The only ground raised by the assessee in this appeal is that the learned CIT(A) has erred in disallowing the depreciation of Rs. 17,84,651/- without considering the facts and circumstances of the case .
The AO during the course of assessment proceedings found that the assessee had purchased a plot of land and thereafter had constructed a tower years ago . The assessee submitted before the AO that ‘it is now recovering only maintenance and other charges from the owners of respective flats’. From this the AO concluded that the business of the assessee is property development. As the building on which it claimed depreciation is stock in trade (not an asset), he disallowed claim of depreciation of Rs. 17,84,651/-.
The learned CIT(A) concluded that the constructed flats which were sold to different parties in earlier years were not assets of the assesee but were stock-in-trade. Further, after sale of these properties, the assessee is no longer the owner of these properties. In view of the above he upheld the disallowance of depreciation made by the AO.

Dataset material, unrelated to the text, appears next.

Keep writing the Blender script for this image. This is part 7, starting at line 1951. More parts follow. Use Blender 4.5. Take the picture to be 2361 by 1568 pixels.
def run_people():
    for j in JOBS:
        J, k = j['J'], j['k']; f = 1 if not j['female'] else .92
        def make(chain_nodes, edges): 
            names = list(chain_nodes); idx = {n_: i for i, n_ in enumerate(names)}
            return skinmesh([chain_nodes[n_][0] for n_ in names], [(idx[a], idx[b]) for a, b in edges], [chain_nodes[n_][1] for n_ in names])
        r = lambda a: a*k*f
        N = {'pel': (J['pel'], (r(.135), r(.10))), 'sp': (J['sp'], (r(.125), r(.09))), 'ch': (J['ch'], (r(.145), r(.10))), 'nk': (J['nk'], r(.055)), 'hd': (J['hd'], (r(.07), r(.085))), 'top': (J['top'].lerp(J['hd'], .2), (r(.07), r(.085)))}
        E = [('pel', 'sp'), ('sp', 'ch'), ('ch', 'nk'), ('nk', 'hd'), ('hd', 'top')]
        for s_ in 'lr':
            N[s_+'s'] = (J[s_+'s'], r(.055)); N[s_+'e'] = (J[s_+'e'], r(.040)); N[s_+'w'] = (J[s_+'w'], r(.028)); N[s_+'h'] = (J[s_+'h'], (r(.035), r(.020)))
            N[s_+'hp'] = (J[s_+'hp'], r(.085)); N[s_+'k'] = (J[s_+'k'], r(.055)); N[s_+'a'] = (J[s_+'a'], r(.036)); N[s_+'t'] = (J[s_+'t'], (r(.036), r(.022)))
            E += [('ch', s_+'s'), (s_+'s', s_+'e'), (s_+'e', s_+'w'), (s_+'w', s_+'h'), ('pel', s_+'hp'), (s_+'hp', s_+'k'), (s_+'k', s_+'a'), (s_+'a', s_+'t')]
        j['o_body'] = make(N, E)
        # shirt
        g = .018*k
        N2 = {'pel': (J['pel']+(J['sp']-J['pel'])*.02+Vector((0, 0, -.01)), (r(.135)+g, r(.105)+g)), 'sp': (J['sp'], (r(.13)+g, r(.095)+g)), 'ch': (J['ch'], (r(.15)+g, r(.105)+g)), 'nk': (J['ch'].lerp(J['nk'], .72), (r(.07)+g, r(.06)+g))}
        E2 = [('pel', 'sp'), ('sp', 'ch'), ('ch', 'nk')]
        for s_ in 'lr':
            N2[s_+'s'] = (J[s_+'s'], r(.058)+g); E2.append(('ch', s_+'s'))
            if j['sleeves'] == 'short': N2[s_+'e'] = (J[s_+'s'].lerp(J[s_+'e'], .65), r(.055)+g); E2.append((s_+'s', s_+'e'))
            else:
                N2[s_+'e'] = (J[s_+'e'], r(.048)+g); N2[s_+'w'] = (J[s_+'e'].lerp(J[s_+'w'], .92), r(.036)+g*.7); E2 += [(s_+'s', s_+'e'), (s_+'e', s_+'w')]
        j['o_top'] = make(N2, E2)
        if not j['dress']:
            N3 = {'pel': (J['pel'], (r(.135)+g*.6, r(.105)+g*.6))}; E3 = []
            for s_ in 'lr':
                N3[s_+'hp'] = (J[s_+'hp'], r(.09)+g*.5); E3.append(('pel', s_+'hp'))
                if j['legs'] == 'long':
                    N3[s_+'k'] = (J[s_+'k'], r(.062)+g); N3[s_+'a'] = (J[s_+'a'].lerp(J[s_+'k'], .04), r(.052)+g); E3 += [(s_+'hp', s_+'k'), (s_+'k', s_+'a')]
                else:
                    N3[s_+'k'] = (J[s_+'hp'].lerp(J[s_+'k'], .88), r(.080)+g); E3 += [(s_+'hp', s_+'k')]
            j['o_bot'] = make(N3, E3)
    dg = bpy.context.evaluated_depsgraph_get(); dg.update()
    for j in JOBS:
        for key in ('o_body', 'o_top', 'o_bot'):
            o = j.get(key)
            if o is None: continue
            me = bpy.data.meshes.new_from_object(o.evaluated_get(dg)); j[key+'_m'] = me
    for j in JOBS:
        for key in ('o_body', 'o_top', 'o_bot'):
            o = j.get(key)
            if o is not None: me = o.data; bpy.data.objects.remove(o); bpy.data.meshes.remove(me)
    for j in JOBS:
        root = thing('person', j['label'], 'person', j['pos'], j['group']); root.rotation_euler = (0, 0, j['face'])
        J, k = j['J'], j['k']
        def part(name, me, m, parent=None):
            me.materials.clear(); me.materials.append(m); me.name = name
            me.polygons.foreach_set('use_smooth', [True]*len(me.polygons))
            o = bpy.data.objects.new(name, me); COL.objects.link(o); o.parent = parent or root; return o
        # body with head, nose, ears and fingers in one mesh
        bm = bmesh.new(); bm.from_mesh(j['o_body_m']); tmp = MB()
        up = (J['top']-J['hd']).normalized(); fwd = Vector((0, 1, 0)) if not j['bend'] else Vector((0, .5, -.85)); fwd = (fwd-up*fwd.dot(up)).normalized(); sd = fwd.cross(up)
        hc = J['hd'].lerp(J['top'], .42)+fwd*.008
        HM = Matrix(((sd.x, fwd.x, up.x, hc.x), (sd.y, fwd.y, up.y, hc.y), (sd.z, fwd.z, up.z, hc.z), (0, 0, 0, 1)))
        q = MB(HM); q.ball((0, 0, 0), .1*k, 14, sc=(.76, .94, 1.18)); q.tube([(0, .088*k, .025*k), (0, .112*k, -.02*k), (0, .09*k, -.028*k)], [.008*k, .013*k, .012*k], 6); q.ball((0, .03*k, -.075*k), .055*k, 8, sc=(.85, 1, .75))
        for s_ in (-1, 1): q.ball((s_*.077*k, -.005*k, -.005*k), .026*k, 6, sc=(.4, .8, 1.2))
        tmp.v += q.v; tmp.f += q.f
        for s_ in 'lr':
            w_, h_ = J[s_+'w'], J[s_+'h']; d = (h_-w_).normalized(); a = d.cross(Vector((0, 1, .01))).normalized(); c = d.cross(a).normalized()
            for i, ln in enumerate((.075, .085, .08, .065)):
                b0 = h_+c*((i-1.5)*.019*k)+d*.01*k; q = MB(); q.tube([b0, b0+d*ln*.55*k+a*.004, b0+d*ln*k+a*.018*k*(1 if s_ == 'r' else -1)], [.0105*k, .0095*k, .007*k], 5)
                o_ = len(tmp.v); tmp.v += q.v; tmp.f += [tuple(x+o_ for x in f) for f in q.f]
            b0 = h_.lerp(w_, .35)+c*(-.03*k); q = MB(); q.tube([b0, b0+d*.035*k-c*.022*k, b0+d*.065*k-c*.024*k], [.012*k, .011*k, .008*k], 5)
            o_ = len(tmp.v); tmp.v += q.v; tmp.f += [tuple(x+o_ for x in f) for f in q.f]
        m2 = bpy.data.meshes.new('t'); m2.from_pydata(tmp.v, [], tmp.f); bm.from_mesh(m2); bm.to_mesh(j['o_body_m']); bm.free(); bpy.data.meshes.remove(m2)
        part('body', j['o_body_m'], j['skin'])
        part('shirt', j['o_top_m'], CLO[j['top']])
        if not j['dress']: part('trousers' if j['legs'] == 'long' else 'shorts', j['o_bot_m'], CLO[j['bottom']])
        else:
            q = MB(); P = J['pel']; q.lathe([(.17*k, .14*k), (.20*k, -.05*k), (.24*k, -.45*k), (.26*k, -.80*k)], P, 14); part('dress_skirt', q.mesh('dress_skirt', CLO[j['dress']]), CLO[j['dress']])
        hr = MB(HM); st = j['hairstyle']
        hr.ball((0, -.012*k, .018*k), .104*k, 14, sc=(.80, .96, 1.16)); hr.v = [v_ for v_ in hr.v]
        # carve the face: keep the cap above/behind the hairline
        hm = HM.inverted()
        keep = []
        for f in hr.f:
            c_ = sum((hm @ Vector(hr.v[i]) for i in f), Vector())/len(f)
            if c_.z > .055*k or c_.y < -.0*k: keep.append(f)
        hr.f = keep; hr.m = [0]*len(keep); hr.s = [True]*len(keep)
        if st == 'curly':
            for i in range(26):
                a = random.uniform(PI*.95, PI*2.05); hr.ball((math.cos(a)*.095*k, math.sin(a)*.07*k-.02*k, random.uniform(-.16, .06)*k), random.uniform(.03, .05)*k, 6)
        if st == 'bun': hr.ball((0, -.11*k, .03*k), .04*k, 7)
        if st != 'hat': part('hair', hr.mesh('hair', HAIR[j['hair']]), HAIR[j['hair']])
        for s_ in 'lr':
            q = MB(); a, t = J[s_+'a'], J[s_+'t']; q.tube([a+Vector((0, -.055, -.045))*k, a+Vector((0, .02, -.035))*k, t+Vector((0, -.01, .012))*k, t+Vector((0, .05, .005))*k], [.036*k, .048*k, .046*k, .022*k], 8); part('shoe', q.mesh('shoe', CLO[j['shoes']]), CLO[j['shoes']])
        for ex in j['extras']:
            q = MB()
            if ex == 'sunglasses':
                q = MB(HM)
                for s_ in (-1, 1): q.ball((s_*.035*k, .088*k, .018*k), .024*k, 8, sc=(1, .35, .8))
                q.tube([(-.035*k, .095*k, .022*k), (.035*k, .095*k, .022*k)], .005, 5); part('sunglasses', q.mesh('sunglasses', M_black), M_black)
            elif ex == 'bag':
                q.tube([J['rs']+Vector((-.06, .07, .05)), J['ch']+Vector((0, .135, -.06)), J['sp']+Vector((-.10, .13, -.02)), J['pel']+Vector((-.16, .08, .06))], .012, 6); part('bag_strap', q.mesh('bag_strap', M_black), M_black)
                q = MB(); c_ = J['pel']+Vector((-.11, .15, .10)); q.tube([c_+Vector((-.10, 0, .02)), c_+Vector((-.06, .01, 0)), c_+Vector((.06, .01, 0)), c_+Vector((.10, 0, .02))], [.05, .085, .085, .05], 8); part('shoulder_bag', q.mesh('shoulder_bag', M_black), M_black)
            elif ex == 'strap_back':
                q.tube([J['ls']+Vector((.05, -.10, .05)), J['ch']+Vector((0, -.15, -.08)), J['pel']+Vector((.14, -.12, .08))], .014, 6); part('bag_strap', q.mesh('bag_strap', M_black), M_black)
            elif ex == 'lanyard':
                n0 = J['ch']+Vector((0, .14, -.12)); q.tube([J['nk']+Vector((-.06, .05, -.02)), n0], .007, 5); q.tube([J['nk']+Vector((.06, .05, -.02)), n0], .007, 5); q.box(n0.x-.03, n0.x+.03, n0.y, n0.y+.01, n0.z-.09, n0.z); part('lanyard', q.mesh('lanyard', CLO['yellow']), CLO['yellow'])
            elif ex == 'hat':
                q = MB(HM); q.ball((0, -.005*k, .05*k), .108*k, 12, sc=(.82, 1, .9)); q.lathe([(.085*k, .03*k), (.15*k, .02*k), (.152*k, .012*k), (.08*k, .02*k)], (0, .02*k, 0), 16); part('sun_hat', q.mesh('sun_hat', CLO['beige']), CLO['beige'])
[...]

The learned counsel of the assessee referred to the balance sheet of the assessee as on 31/03/2008 and its accompanying schedule to explain the share capital. He brought to our notice the letter of allotment of premises dated 29/03/2004. It was stated by him that the collection of charges have been shown as a direct income as per Schedule – G to the P&L A/c. The maintenance charges have been debited to the P&L A/c as per Schedule – I 5.1 The learned counsel further stated that for the AY 2005-06, 2006-07, 2009-10, 2010-11 and 2011-12, the AO has reopened the assessment and passed the order on the basis of CIT’s instruction of treating the income of the assessee on the grounds of mutuality. For the above assessment years, the assessee has gone on appeal before the learned CIT(A) and the matters are pending for disposal. He, therefore, submitted to remit the matter back to the learned CIT(A) for the impugned assessment year also for deciding afresh along with appeals for other assessment years pending before him.
Before us, the learned DR refered to section 27(iii) of the Act and also relied on the order of the learned CIT(A).
We have heard the rival submissions and perused the relevant material on the record. We find that the appeal against the assessment/reassessment made by the AO for the AY 2005-06, 2006-07, 2009-10, 2010-11 and 2011-12 are pending before the learned CIT(A). We have further noted that the Commissioner of Income Tax while setting aside the assessment order for the AY 2007-08 under section 263 of the Act had asked the AO to examine the following issues :
(a) Whether the activities of the assesee of maintaining the building for and on behalf of shareholders are mutual activities or not.
(b) If yes, whether rental income and interest income or any other income earned from non members is covered by the concept of mutuality and hence not taxable.
(c) The assessing officer will also look afresh into the claim of the assessee that it has filed e-return for the current year and decide the issue on the basis of fact available.
Thus, as can be seen, the Commissioner has asked the AO to examine the taxability of income at the hands of the assessee keeping in view the concept of mutality . These issues for several assessment years which are pending for adjudication before the learned CIT(A) may have a bearing on the impugned assessment year also.
In order to bring consistency to the matter, we set aside the impugned appellate order passed by the learned CIT(A) and restore it to him to consider the matter afresh after giving reasonable opportunity of being heard to the assessee.
In the result appeal is allowed for statistical purposes.
Order pronounced in the open court on 19/08/2016.